Testimony of Scott Pearson, PCSB executive director, on charter school facilities misses main point

Last Wednesday, Scott Pearson provided the most detailed and passionate testimony before the D.C. Council of his eight and a half years as executive director of the DC Public Charter School Board. The occasion was a hearing on the Master Facilities Plan, and Mr. Pearson used his opportunity to poke a huge hole in the administration of Mayor Bowser’s contention that there are only three surplus DCPS facilities that could be turned over to charter schools. From his remarks:

“We put city-owned buildings potentially available to charter schools into seven categories.
 
Category one is the one building that we and the city agree is vacant, and for which the city is currently seeking offers from public charter schools. This building is Ferebee Hope, a 193,000 square foot facility in Ward 8.
 
In category two are two buildings that we and the city agree are vacant, but for which the city says that DCPS is currently “evaluating programming” – which we fear is a euphemism for “allowing to demise.” The buildings in this category are Spingarn, a 225,000 square foot building in Ward 5, and Winston, a 138,000 square foot building in Ward 7. Both should be immediately released to public charter schools.
 
Category three is a building that will soon be vacant. As this council well knows, a new Banneker High School is being constructed. When it is ready in Summer, 2021, the old building will be available, 146,000 square feet in Ward 1.  The city should begin planning now to transfer this to a public charter school before the building deteriorates and requires major repairs.
 
Category four is a building that was wrongly removed from the list of surplus buildings. I say wrongly because it is a vacant school building highly sought-after by charter schools. Fletcher Johnson, a 302,000 square foot building in Ward 7, is instead being redeveloped by DMPED. All agree the site is large enough to accommodate both school and other uses. It is essential that the city ensure space at this redeveloped site for a public charter school.
 
Category five contains four DCPS buildings that in the past few years have been allowed to house other city agencies. Given our facilities shortage the city’s first priority should be to use public school buildings for public schools.  Moreover, in all of these sites, the residing city agency is not using all of the space, so if these agencies won’t move, they should at least co-locate. The four buildings are Emery in Ward Five, used for DCPS administration, Kenilworth in Ward 7, used by DPR, Malcolm X in Ward 8, used by DPR and DOES, and Wilkinson in Ward 8, used by the DC Infrastructure Academy.
 
Category six is a nearly empty, 100,000 square foot building owned by another agency. I’m referring to DC Public Library’s Penn Center building at 1709 3rd Street NE in Ward 5. A careful review of city buildings would likely find other such opportunities, but this one is truly low hanging fruit.
 
Finally, in category seven are three buildings used by DCPS for swing space – Davis, Garnet-Patterson, and Meyer. DCPS needs swing space. But from time to time these buildings are empty for a year or more, as Garnet Patterson is this year. When vacant they should be made available to charter schools for temporary, swing, or incubator use.”
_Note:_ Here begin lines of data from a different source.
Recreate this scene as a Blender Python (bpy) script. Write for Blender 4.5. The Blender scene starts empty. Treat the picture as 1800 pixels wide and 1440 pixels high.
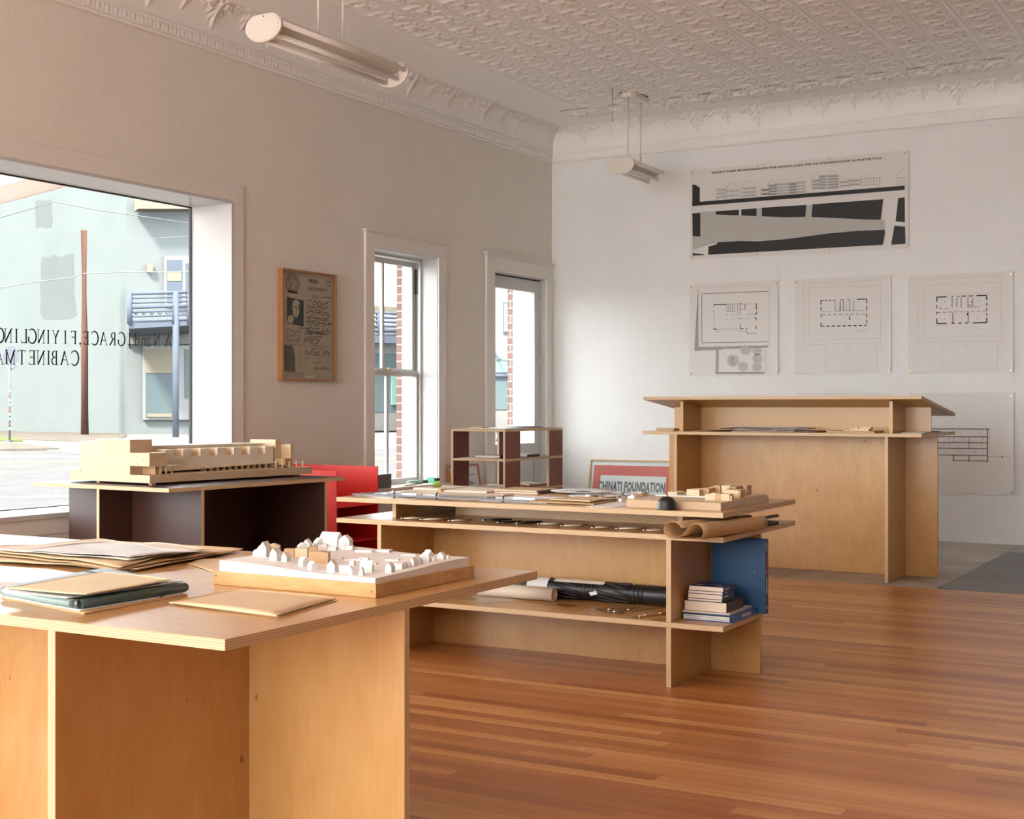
import bpy, math, random
from mathutils import Vector, Matrix, noise
random.seed(7)
S = bpy.context.scene
C = S.collection
PI = math.pi
# ------------------------------------------------------------------ camera
F_PX, YAW, HOR, CAMH = 2396.0, math.radians(29.75), 713.0, 1.18
cam_d = bpy.data.cameras.new('camera'); cam = bpy.data.objects.new('camera', cam_d); C.objects.link(cam)
cam.location = (0, 0, CAMH); cam.rotation_euler = (PI/2, 0, YAW)
cam_d.sensor_fit = 'HORIZONTAL'; cam_d.sensor_width = 36; cam_d.lens = F_PX/1800*36
cam_d.shift_y = (HOR-720)/1800; cam_d.clip_start = .05; cam_d.clip_end = 500
S.camera = cam
# ------------------------------------------------------------------ world, sun, fill lamp, exposure
W = bpy.data.worlds.new('overcast_sky'); S.world = W; W.use_nodes = True
bg = W.node_tree.nodes['Background']; bg.inputs[0].default_value = (.90, .96, 1.0, 1); bg.inputs[1].default_value = 4.8
def lamp(name, kind, loc, rot, energy, color, **kw):
    d = bpy.data.lights.new(name, kind); d.energy = energy; d.color = color
    for k, v in kw.items(): setattr(d, k, v)
    o = bpy.data.objects.new(name, d); C.objects.link(o); o.location = loc; o.rotation_euler = rot
    return o
lamp('sun', 'SUN', (0, -10, 20), (math.radians(45), 0, math.radians(8)), 10.0, (1, .93, .82), angle=math.radians(9))
lamp('front_fill_lamp', 'AREA', (-4.7, -5.9, 1.9), (math.radians(116), 0, 0), 25, (1, .92, .82), shape='RECTANGLE', size=2.9, size_y=2.6)  # added fill lamp behind the camera, brightens the room from the front
S.view_settings.view_transform = 'Standard'; S.view_settings.look = 'None'
S.view_settings.exposure = 1.32; S.view_settings.gamma = 1; S.view_settings.use_curve_mapping = False
# ------------------------------------------------------------------ authoring helpers: a point of the photo on a known plane of the room
FW = Vector((-math.sin(YAW), math.cos(YAW), 0)); RT = Vector((math.cos(YAW), math.sin(YAW), 0)); CP = Vector((0, 0, CAMH))
def _ray(x, y): return FW + RT*((x-900)/F_PX) + Vector((0, 0, (HOR-y)/F_PX))
def _hit(x, y, ax, v):
    d = _ray(x, y); return CP + d*((v-CP[ax])/d[ax])
def PX(x, y, v): return _hit(x, y, 0, v)
def PY(x, y, v): return _hit(x, y, 1, v)
def PZ(x, y, v): return _hit(x, y, 2, v)
# ------------------------------------------------------------------ materials
def rgb(r, g, b):
    f = lambda c: ((c/255+.055)/1.055)**2.4 if c > 10 else c/255/12.92
    return (f(r), f(g), f(b), 1)
class NT:
    def __init__(s, m): s.t = m.node_tree; s.n = s.t.nodes; s.p = s.n['Principled BSDF']
    def add(s, typ, **kw):
        n = s.n.new(typ)
        for k, v in kw.items(): setattr(n, k, v)
        return n
    def set(s, inp, v):
        if hasattr(v, 'is_output') or isinstance(v, bpy.types.NodeSocket): s.t.links.new(v, inp)
        else: inp.default_value = v
    def math(s, op, a, b=0., c=0.):
        n = s.add('ShaderNodeMath', operation=op)
        s.set(n.inputs[0], a); s.set(n.inputs[1], b)
        if op in ('PINGPONG', 'WRAP', 'SMOOTH_MIN', 'MULTIPLY_ADD'): s.set(n.inputs[2], c) if op in ('WRAP', 'MULTIPLY_ADD') else None
        return n.outputs[0]
    def coord(s, kind='Object'): return s.add('ShaderNodeTexCoord').outputs[kind]
    def mapv(s, v, sc=(1, 1, 1), rot=(0, 0, 0), loc=(0, 0, 0)):
        n = s.add('ShaderNodeMapping'); s.set(n.inputs['Vector'], v); n.inputs['Scale'].default_value = sc
        n.inputs['Rotation'].default_value = rot; n.inputs['Location'].default_value = loc; return n.outputs[0]
    def noise(s, v, scale, detail=3, rough=.5, dist=0, out='Fac'):
        n = s.add('ShaderNodeTexNoise'); s.set(n.inputs['Vector'], v); n.inputs['Scale'].default_value = scale
        n.inputs['Detail'].default_value = detail; n.inputs['Roughness'].default_value = rough; n.inputs['Distortion'].default_value = dist
        return n.outputs[out]
    def ramp(s, f, stops, interp='LINEAR'):
        n = s.add('ShaderNodeValToRGB'); s.set(n.inputs[0], f); n.color_ramp.interpolation = interp
        e = n.color_ramp.elements
        while len(e) < len(stops): e.new(.5)
        for q, (p, c) in zip(e, stops): q.position = p; q.color = c
        return n.outputs[0]
    def mix(s, f, a, b, mode='MIX'):
        n = s.add('ShaderNodeMix', data_type='RGBA', blend_type=mode)
        s.set(n.inputs[0], f); s.set(n.inputs[6], a); s.set(n.inputs[7], b); return n.outputs[2]
    def sep(s, v):
        n = s.add('ShaderNodeSeparateXYZ'); s.set(n.inputs[0], v); return n.outputs
    def comb(s, x, y, z=0.):
        n = s.add('ShaderNodeCombineXYZ'); s.set(n.inputs[0], x); s.set(n.inputs[1], y); s.set(n.inputs[2], z); return n.outputs[0]
    def bump(s, h, strength=.3, dist=.01):
        n = s.add('ShaderNodeBump'); s.set(n.inputs['Height'], h); n.inputs['Strength'].default_value = strength
        n.inputs['Distance'].default_value = dist; s.t.links.new(n.outputs[0], s.p.inputs['Normal'])
    def base(s, v): s.set(s.p.inputs['Base Color'], v)
MATS = {}
def mat(name, col=(.8, .8, .8, 1), rough=.5, metal=0, coat=0, spec=.5, mottle=0, **kw):
    if name in MATS: return MATS[name]
    m = bpy.data.materials.new(name); m.use_nodes = True; n = NT(m)
    n.p.inputs['Roughness'].default_value = rough; n.p.inputs['Metallic'].default_value = metal
    n.p.inputs['Coat Weight'].default_value = coat; n.p.inputs['Specular IOR Level'].default_value = spec
    for k, v in kw.items(): n.p.inputs[k].default_value = v
    if mottle:
        f = n.noise(n.coord(), 9, 4, .6); d = tuple(c*(1-mottle) for c in col[:3])+(1,)
        n.base(n.mix(f, d, col))
    else: n.base(col)
    MATS[name] = m; return m
def ply_face(name, c1, c2, c3, rough=.32, fig=1.0):
    m = mat(name, rough=rough); n = NT(m)
    uv = n.coord('UV')
    wob = n.noise(n.mapv(uv, (.9, 4.2, 1)), 1.5, 2, .5, .6)
    fine = n.noise(n.mapv(uv, (3, 170, 1)), 1.5, 2, .6); cloud = n.noise(n.mapv(uv, (2, 3, 1)), 2.4, 4, .6)
    bands = n.math('SINE', n.math('MULTIPLY', wob, 46.0*fig))
    f = n.math('ADD', n.math('MULTIPLY', bands, .045), n.math('ADD', n.math('MULTIPLY', cloud, .72), n.math('MULTIPLY', fine, .24)))
    col = n.ramp(f, [(.28, c1), (.5, c2), (.72, c3)])
    specks = n.noise(n.mapv(uv, (14, 20, 1)), 1.6, 0)
    n.base(n.mix(n.math('GREATER_THAN', specks, .865), col, tuple(c*.55 for c in c1[:3])+(1,)))
    n.p.inputs['Coat Weight'].default_value = .25; n.p.inputs['Coat Roughness'].default_value = .22
    return m
ply_face('birch_face', (0.482, 0.249, 0.073, 1), (0.533, 0.292, 0.099, 1), (0.576, 0.340, 0.129, 1))
ply_face('maple_face', (0.540, 0.369, 0.211, 1), (0.594, 0.423, 0.257, 1), (0.639, 0.477, 0.306, 1), .5, .5)
ply_face('pine_face', (.46, .24, .075, 1), (.60, .35, .13, 1), (.68, .43, .19, 1), .45, 2.2)
ply_face('stand_face', (0.482, 0.241, 0.065, 1), (0.533, 0.288, 0.086, 1), (0.576, 0.331, 0.112, 1))
def ply_edge(name, a, b):
    m = mat(name, rough=.55); n = NT(m); uv = n.coord('UV'); x, y, _ = n.sep(uv)
    st = n.math('SINE', n.math('MULTIPLY', y, 2*PI/.0052)); nz = n.noise(n.mapv(uv, (6, 900, 1)), 1, 2)
    f = n.math('ADD', n.math('MULTIPLY', st, .3), n.math('MULTIPLY', nz, 1.0))
    n.base(n.ramp(f, [(.25, b), (.75, a)])); return m
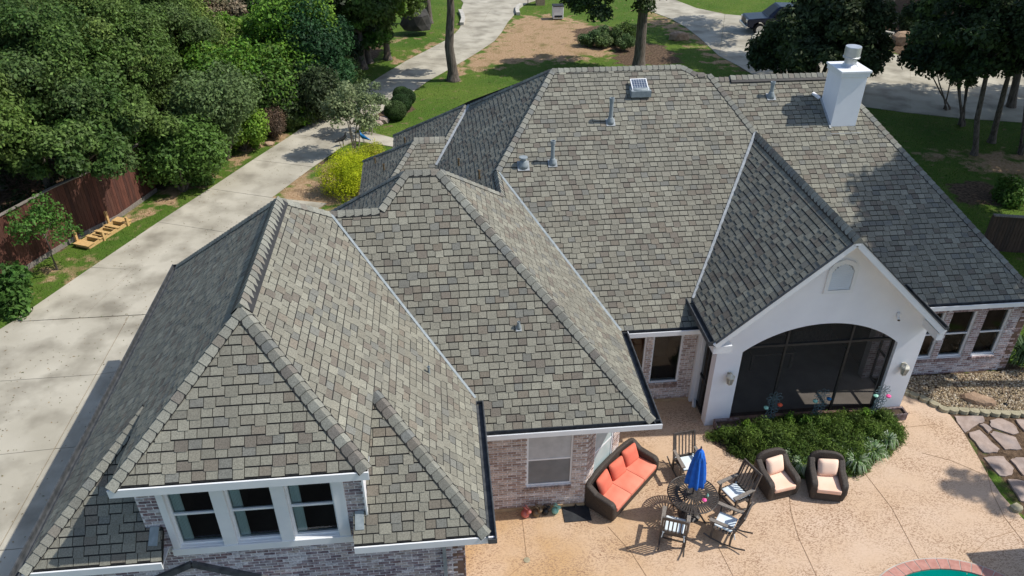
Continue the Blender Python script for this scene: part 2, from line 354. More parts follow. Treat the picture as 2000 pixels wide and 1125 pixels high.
qf = np.stack([idx[:-1,:-1], idx[:-1,1:], idx[1:,1:], idx[1:,:-1]], -1).reshape(-1, 4)
me.vertices.add(len(vv)); me.vertices.foreach_set('co', vv.ravel()); me.loops.add(qf.size); me.loops.foreach_set('vertex_index', qf.ravel())
me.polygons.add(len(qf)); me.polygons.foreach_set('loop_start', np.arange(0, qf.size, 4)); me.polygons.foreach_set('loop_total', np.full(len(qf), 4)); me.update(calc_edges=True)
za = me.attributes.new('zone', 'FLOAT_COLOR', 'POINT')
za.data.foreach_set('color', np.stack([zd, zs_, np.zeros_like(zd), np.ones_like(zd)], -1).ravel()); me.materials.append(M['ground'])
ground = bpy.data.objects.new('ground', me); col.objects.link(ground); tag(ground, 'flat ground of green lawn with dry tan patches and dark leaf litter beds', kind='structure')
MB().face([(-300,-60,-.05),(300,-60,-.05),(300,400,-.05),(-300,400,-.05)]).build if False else None
b_ = MB(); b_.face([(-300,-60,-.04),(300,-60,-.04),(300,420,-.04),(-300,420,-.04)])
far_ = b_.build('outer_ground', mat('far_lawn', (.04,.085,.012), (.09,.13,.025), scale=.4, rough=.95, c3=(.13,.09,.06), s3=.2, f3=.6)); tag(far_, kind='structure')

# ------------------------------------------------------------------ driveways of separate slabs
def inset(poly, d):
    n = len(poly); c = [sum(p[0] for p in poly)/n, sum(p[1] for p in poly)/n]; out = []
    for p in poly:
        v = Vector((p[0]-c[0], p[1]-c[1])); L = v.length; out.append((c[0]+v.x*(1-d*1.3/L), c[1]+v.y*(1-d*1.3/L)))
    return out
drive = empty('driveway', at(300, 600), label='long pale concrete driveway running past the garage to the street', kind='structure')
def ext(p, q, x):
    a = at(*p); b = at(*q); t = (x-a.x)/(b.x-a.x); return tuple((a+(b-a)*t)[:2])
def A2(px, py): return tuple(at(px, py)[:2])
XW = -7.25
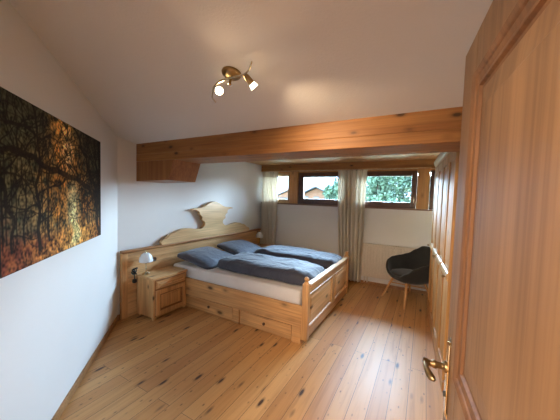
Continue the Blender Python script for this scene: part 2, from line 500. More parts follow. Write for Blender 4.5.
# ------------------------------------------------------------------ bed
XH = .062
bed = thing('double_bed', 'wide pine double bed with carved crest headboard, panelled footboard and drawers below', 'bed', (1.1, -1.68, 0))
def loc(o):   # shift a mesh modelled in room coordinates into its thing's frame
    p = o.parent
    while p is not None and p.type != 'EMPTY': p = p.parent
    base = p.location
    o.data.transform(Matrix.Translation(-Vector(base)))
    return o
def part(mb, name, mat, par, **kw):
    return loc(mb.build(name, mat, par, **kw))
HY0, HY1 = -3.175, -.125
hb = MB().box(.016, XH - .014, HY0 + .01, HY1 - .01, .0, .82)
# sunk field under the top rail: stiles, rails
headb = part(hb, 'headboard', M_hy, bed)
for y0, y1 in ((HY0, HY0 + .075), (HY1 - .075, HY1)):
    part(MB().box(.016, XH + .004, y0, y1, 0, .815, bev=.008), 'headboard_stile', M_bz, headb)
part(MB().box(.016, XH - .004, HY0 + .075, HY1 - .075, .70, .815, bev=.003), 'headboard_rail', M_hy, headb)
part(MB().box(.016, XH + .022, HY0 - .0, HY1 + .0, .815, .85, bev=.012, seg=3), 'headboard_cap', M_cap, headb)
half = [(-1.03, .845), (-1.04, .885), (-1.015, .915), (-.955, .925), (-.905, .965), (-.86, .992), (-.84, .982), (-.79, 1.005), (-.71, 1.035), (-.61, 1.045), (-.50, 1.032), (-.40, 1.012), (-.31, 1.005), (-.265, 1.02),
        (-.225, 1.05), (-.210, 1.085), (-.222, 1.12), (-.262, 1.138), (-.292, 1.148), (-.278, 1.17), (-.278, 1.20), (-.305, 1.232), (-.345, 1.245), (-.332, 1.265), (-.342, 1.290), (-.375, 1.312), (-.425, 1.322), (-.485, 1.320), (-.49, 1.334),
        (-.42, 1.345), (-.34, 1.345), (-.27, 1.352), (-.20, 1.378), (-.13, 1.418), (-.06, 1.442), (0, 1.450)]
YC = -1.60
poly = [(YC + y, z) for y, z in half] + [(YC - y, z) for y, z in half[-2::-1]]
part(MB().prism(poly, .018, .075, 'x', bev=.004), 'headboard_crest', M_crest, headb)
# footboard
FX0, FX1 = 2.17, 2.22
BY0, BY1 = -2.51, -.845
fb = part(MB().box(FX0 + .012, FX1 - .014, BY0 + .05, BY1 - .05, .07, .63), 'footboard', M_hy, bed)
r = MB()
for z0, z1 in ((.07, .175), (.55, .625)):
    r.box(FX0 + .004, FX1 - .002, BY0 + .05, BY1 - .05, z0, z1, bev=.004)
ym = -1.60
part(r, 'footboard_rail', M_by, fb)
part(MB().box(FX0 + .004, FX1 - .002, ym - .055, ym + .055, .175, .55, bev=.004), 'footboard_stile', M_bz, fb)
part(MB().box(FX0 - .004, FX1 + .016, BY0 + .045, BY1 - .045, .625, .655, bev=.010, seg=3), 'footboard_cap', M_hy, fb)
for y0, y1 in ((BY0 + .055, ym - .055), (ym + .055, BY1 - .055)):
    q = MB().field((FX1 - .004, y0, .175), (0, 1, 0), (0, 0, 1), (1, 0, 0), y1 - y0, .375, [(0, 0), (.006, .008), (.02, .006), (.026, -.008), (.05, -.008), (.07, .0), (.075, .001)])
    part(q, 'footboard_panel', M_hy, fb)
for yc in (BY0 + .03, BY1 - .03):
    p = MB()
    xc = (FX0 + FX1) / 2
    p.box(xc - .034, xc + .034, yc - .034, yc + .034, .06, .665, bev=.007)
    p.lathe([(.034, .660), (.030, .672), (.020, .682), (.017, .690), (.024, .698), (.027, .710), (.022, .724), (.010, .734), (0, .737)], (xc, yc, 0), 20)
    part(p, 'bed_post', M_bz, fb, smooth=True, auto=35)
# side rails, plinth, drawers
for y0, y1 in ((-2.512, -2.482), (BY1 - .032, BY1 - .002)):
    part(MB().box(XH, FX0 + .02, y0, y1, .19, .42, bev=.005), 'side_rail', M_bx, bed)
pl = MB().box(.10, 2.14, -2.47, BY1 - .04, .0, .185)
pl.box(1.235, 1.33, -2.498, -2.47, 0, .185, bev=.003).box(2.045, 2.155, -2.50, -2.40, 0, .185, bev=.004).box(.10, .33, -2.496, -2.47, 0, .185)
part(pl, 'plinth', M_bx, bed)
for x0, x1 in ((.342, 1.224), (1.341, 2.034)):
    d = part(MB().box(x0, x1, -2.488, -2.471, .012, .172, bev=.003), 'drawer', M_bx, bed)
    kx = (x0 + x1) / 2 + (.05 if x0 < 1 else .0)
    k = MB().lathe([(0, 0), (.012, 0), (.010, .006), (.017, .011), (.017, .017), (.010, .022), (0, .023)], (kx, -2.488, .10), 18, Matrix.Rotation(PI / 2, 4, 'X'))
    part(k, 'drawer_knob', M_knob, d, smooth=True, auto=50)
part(MB().box(XH + .01, FX0, -2.48, BY1 - .03, .30, .345), 'slat_base', M_bx, bed)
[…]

The total number of buildings that should have been transferred to charter schools by law, according to Mr. Pearson, is 13. However, he neglected to mention Stevens Elementary, which adds one to the total. Finally, if we want to know the final count for how many classroom spaces Ms. Bowser could have turned over to charters, we have to include the five structures that she transferred to private developers. Now the grand total goes up to an astonishing 19 schools.

There are almost 12,000 students on charter school wait lists. There are many charters that are currently desperate for permanent facility space. When you combine these two facts that only conclusion that can be reached, sadly and unfortunately, is that Mayor Bowser does not care about our children.

Prominent members of our local charter movement have speculated as to why Ms. Boswer is skirting a legal and moral prerogative. One view is that the Mayor is holding onto these sites to purposely limit the number of students in charters so that the share of pupils attending traditional schools during her tenure does not fall under 50 percent.

Can this at all be true?

I want to conclude with a few lines from a recent analysis by David Osborne and Tressa Pankovits, both from the Progressive Policy Institute who were kind enough to spend some time on the telephone with me recently to review this data.

“The bottom line: DCPS has improved by leaps and bounds, but it has not figured out how to educate its poorest students. In contrast, many of the city’s charter schools have figured that out. The 2019 NAEP score gap between D.C.’s FRL [Free and Reduced Lunch]-eligible charter students and other charter students in eighth grade was 12 points; in fourth grade it averaged just 10 points.

The city’s annual PAARC test results confirm what we saw on the NAEP. In wards 5, 7 and 8, which have the highest concentrations of poor children, 22 of the top-performing 23 schools were charters. The one DCPS school in the top 23, McKinley Tech High School, selects its students. The charter schools vastly outperform DCPS schools in these three wards — roughly doubling DCPS’s percentage of students who score a 4 or 5 (meeting or exceeding expectations).”

If we truly care about the future of our most vulnerable kids, then the empty deteriorating surplus DCPS buildings would be immediately given to charters.